Federated stream processing systems, which utilise nodes from multiple independent domains, can be found increasingly in multi-provider cloud deployments, internet-of-things systems, collaborative sensing applications and large-scale grid systems. To pool resources from several sites and take advantage of local processing, submitted queries are split into query fragments, which are executed collaboratively by different sites. When supporting many concurrent users, however, queries may exhaust available processing resources, thus requiring constant load shedding. Given that individual sites have autonomy over how they allocate query fragments on their nodes, it is an open challenge how to ensure global fairness on processing quality experienced by queries in a federated scenario.
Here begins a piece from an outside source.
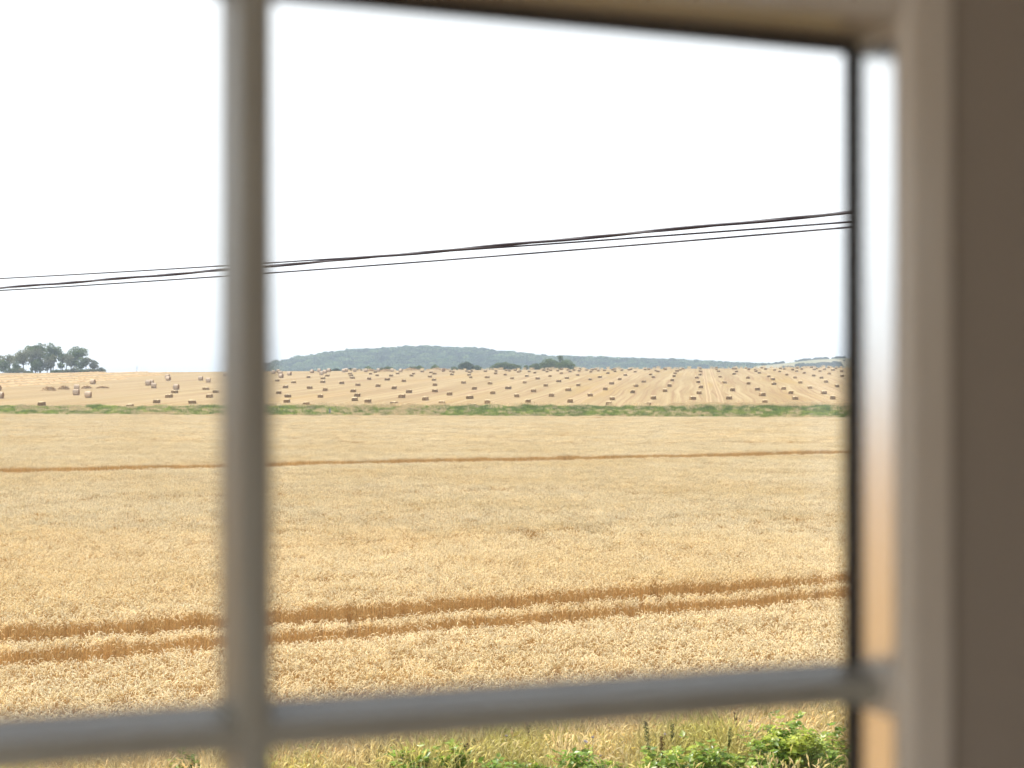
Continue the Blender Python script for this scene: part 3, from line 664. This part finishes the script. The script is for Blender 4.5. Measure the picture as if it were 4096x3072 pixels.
for k, (px, d, w, h, kind, lab) in enumerate(((50, 640, 6.5, 2.3, 'light', 'pale rounded shrub under the trees next to the picture edge'), (84, 640, 3.6, 2.4, 'olive', 'upright olive shrub beside the pale rounded one'),
    (112, 641, 4.5, .9, 'light', 'low pale shrub at the foot of the long trunks'), (228, 640, 5.2, 1.5, 'light', 'low pale shrub under the slender two trunk tree'), (265, 640, 6.0, 1.6, 'olive', 'low olive shrub under the sky gap'),
    (299, 640, 3.3, 2.6, 'grey', 'round grey shrub in front of the forked tree'), (330, 640, 5.0, 1.6, 'light', 'pale shrub under the sloping end of the clump'), (364, 640, 6.0, 1.7, 'olive', 'long olive shrub under the last small tree'),
    (402, 642, 4.0, 2.3, 'grey', 'grey shrub tapering down to the open skyline'))):
    bush('shrub', lab, 'shrub', wx(px, d), d, w * 1.15, h * 1.12, kind, 450 + k, SG)

# small bare dead tree on the skyline
mb = MB(); mb.tube([(0, 0, 0), (.05, 0, 1.6), (-.1, 0, 2.4), (-.6, 0, 3.3)], [.09, .07, .05, .015], 5); mb.tube([(.05, 0, 1.5), (.35, 0, 2.4), (.6, 0, 3.2)], [.06, .04, .012], 5); mb.tube([(0, 0, 2.2), (.12, 0, 3.0)], [.04, .01], 5)
o = mb.build('dead_tree', M_bark); o.location = (wx(547, 650), 650, plant_on(wx(547, 650), 650)); tag(o, 'tiny bare forked tree alone on the open skyline', 'tree')

BG = 'bushes along the brow of the stubble field'
for k, (px, d, w, h, kind, lab) in enumerate((
    (1343, 648, 5.0, 1.3, 'night', 'low dark hedge piece beside the group of four round bales'), (1402, 648, 2.6, 1.5, 'night', 'short dark hedge piece between round bales'), (1436, 648, 2.6, 1.4, 'night', 'short dark hedge end past a lone round bale'),
    (1474, 648, 3.0, 2.6, 'green', 'small green bush behind the tall pale round bale'), (1526, 648, 2.2, 1.8, 'olive', 'small olive bush beside a pale round bale'), (1551, 648, 2.9, 2.3, 'dark', 'dark bush behind the last upright round bale'), (1565, 650, 1.7, 2.2, 'green', 'small green bush joined to the dark bush'),
    (1648, 648, 4.0, 2.3, 'olive', 'loose olive bush joined to a greener one'), (1676, 649, 4.2, 2.7, 'green', 'fuller green bush joined to the loose olive one'), (1740, 648, 3.3, 3.1, 'green', 'small round green bush standing alone'),
    (1818, 648, 3.0, 2.2, 'dark', 'small scrubby dark bush before the large dark dome'), (1864, 648, 6.2, 4.4, 'night', 'large dark dome shaped bush'), (1905, 648, 4.4, 2.9, 'dark', 'loose bush trailing down from the dark dome'),
    (2022, 648, 15.2, 4.1, 'dark', 'very wide dark hedge like bush in the middle of the brow'), (2104, 648, 1.6, 2.7, 'dark', 'tiny dark bush standing by itself past the wide one'), (2140, 648, 4.9, 3.1, 'light', 'rounded yellow green bush in front of the tallest thicket'),
    (2196, 655, 8.8, 6.3, 'light', 'tallest light green bushy thicket on the brow'), (2262, 652, 9.0, 5.0, 'green', 'dark green rounded thicket joined to the tallest one'))):
    bush('bush', lab, 'bush', wx(px, d), d, w, h, kind, 500 + k, BG, dens=150 if h < 4 else 130, leaf=.40)
tree('tree', 'small tree top poking out above the green thicket', 'tree', wx(2241, 658), 658, 7.0, 1.6, 'dark', 540, low=.45, dens=70, leaf=.5, nb=6)
# ------------------------------------------------------------------ far woods and scrub (stuff), a bird
M_wood = mat('far woodland foliage', (.055, .105, .028), .7, .2, trans=.3, var=(.13, .175, .055), noise=[((.012, .012, .012), 4, .42, .6), ((.06, .06, .06), 2, .5, .7)], inst=.6, island=.4)
M_scrub = mat('hillside scrub', (.07, .09, .035), .7, .2, trans=.15, var=(.07, .085, .03), noise=[((.02, .02, .02), 2, .4, .6)], inst=.3)
def crown_template(name, seed, m):
    g = np.random.default_rng(seed); bl = [(0, 0, .55, .42, .42, .40)]
    for k in range(7):
        a = k * .9 + g.uniform(-.3, .3); bl.append((math.cos(a) * .28, math.sin(a) * .28, g.uniform(.35, .75), .25, .25, .22))
    P = crown_points(g, bl, 700); P[:, 2] = np.maximum(P[:, 2], .04)
    V, F = leaf_cards(g, P, .19); return mesh(name, V, F, m)
def hill_wood():
    g = np.random.default_rng(12); n = 13000
    X = g.uniform(-900, 760, n); Y = 1480 + 700 * g.random(n) ** .8
    keep = (X > -.36 * Y) & (X < .30 * Y) & ~((X * 2000 / Y > 345) & (Y < 1750)); X = X[keep]; Y = Y[keep]; n = len(X)
    s = g.uniform(11, 19, n); s = np.where(Y < 1540, s * 1.15, s)
    return np.stack([X, Y, h_hill(X, Y) - .6], 1), np.stack([np.zeros(n), np.zeros(n), g.uniform(0, 6.283, n)], 1), np.stack([s * .95, s * .95, s], 1), g.integers(0, 4, n)
tag(scatter('woods', *hill_wood(), [crown_template('wood crown', 600 + k, M_wood) for k in range(4)]), 'hazy blue green woodland covering the long hill', 'woodland', kind='stuff')
def hill_scrub():
    g = np.random.default_rng(14); P = []
    def put(n, ang0, ang1, y0, y1, s0, s1, thr=0.0):
        A = g.uniform(ang0, ang1, n); Y = g.uniform(y0, y1, n); X = A * Y; q = vnoise(X / 8, Y / 40, 17) > thr
        for x, y in zip(X[q], Y[q]): P.append((x, y, g.uniform(s0, s1)))
    put(420, .176, .30, 1690, 1706, 1.4, 3.6, .35)                # along the ridge
    put(750, .190, .232, 1440, 1560, 2.5, 4.6, .25)               # long thicket across the slope
    put(120, .186, .206, 1380, 1430, 4.0, 7.0, .2)
    put(260, .20, .31, 1330, 1430, 2.4, 4.2, .58)
    put(90, .222, .30, 1560, 1690, 1.6, 3.4, .70)
    P = np.array(P); n = len(P)
    return np.stack([P[:, 0], P[:, 1], h_down(P[:, 0], P[:, 1]) - .3], 1), np.stack([np.zeros(n), np.zeros(n), g.uniform(0, 6.283, n)], 1), np.stack([P[:, 2] * 1.25, P[:, 2] * 1.25, P[:, 2]], 1), g.integers(0, 3, n)
tag(scatter('scrub', *hill_scrub(), [crown_template('scrub crown', 620 + k, M_scrub) for k in range(3)]), 'dark scrub scattered over the pale grassland hill', 'scrub', kind='stuff')
mb = MB(); mb.tube([(0, -.28, 0), (0, -.1, .02), (0, .12, .02), (0, .3, 0)], [.02, .08, .07, .015], 6)
mb.add([(0, .1, .04), (0, -.1, .04), (.38, -.05, .16), (.75, -.16, .06), (.36, .08, .16)], [(0, 1, 2, 4), (4, 2, 3)]); mb.add([(0, .1, .04), (0, -.1, .04), (-.38, -.05, .16), (-.75, -.16, .06), (-.36, .08, .16)], [(0, 4, 2, 1), (4, 3, 2)])
o = mb.build('bird', mat('dark plumage', (.05, .045, .04), .8, .2)); o.location = (wx(3238, 600), 600, EYE + (1620 - 1419) / 5689 * 600); o.rotation_euler = (0, 0, R(70)); tag(o, 'tiny dark bird flying above the scrubby hill', 'bird')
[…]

In this talk I will describe THEMIS, a federated stream processing system for resource-starved, multi-site deployments. It executes queries in a globally fair fashion and provides users with constant feedback on the experienced processing quality for their queries. THEMIS associates stream data with its source information content (SIC), a metric that quantifies the contribution of that data towards the query result, based on the amount of source data use to generate it. We provide the THEMIS distributed load shedding algorithm that balances the SIC values of result data. Our evaluation shows that the THEMIS algorithm yields balanced SIC values across queries, as measured by Jain's Fairness Index. Our approach also incurs a low execution time overhead.

Bio:

Eva Kalyvianaki is a Senior Lecturer (Assistant/Associate Professor) in the Department of Computer Science and Technology at the University of Cambridge and a member of the (SRG/netos group). Before, she was a Lecturer at the Department of Computer Science at City University London and a post-doctoral researcher in the Department of Computing, Imperial College London. She obtained her Ph.D. from the Computer Laboratory in Cambridge University. She holds a M.Sc.and a B.Sc. degrees from the Computer Science Department of the University of Crete, Greece. Her research interests span the areas of Cloud Computing, Big Data Processing, Autonomic Computing, Distributed Systems and Systems Research in general. She is interested in the design and management of next generation, large-scale applications in the Cloud.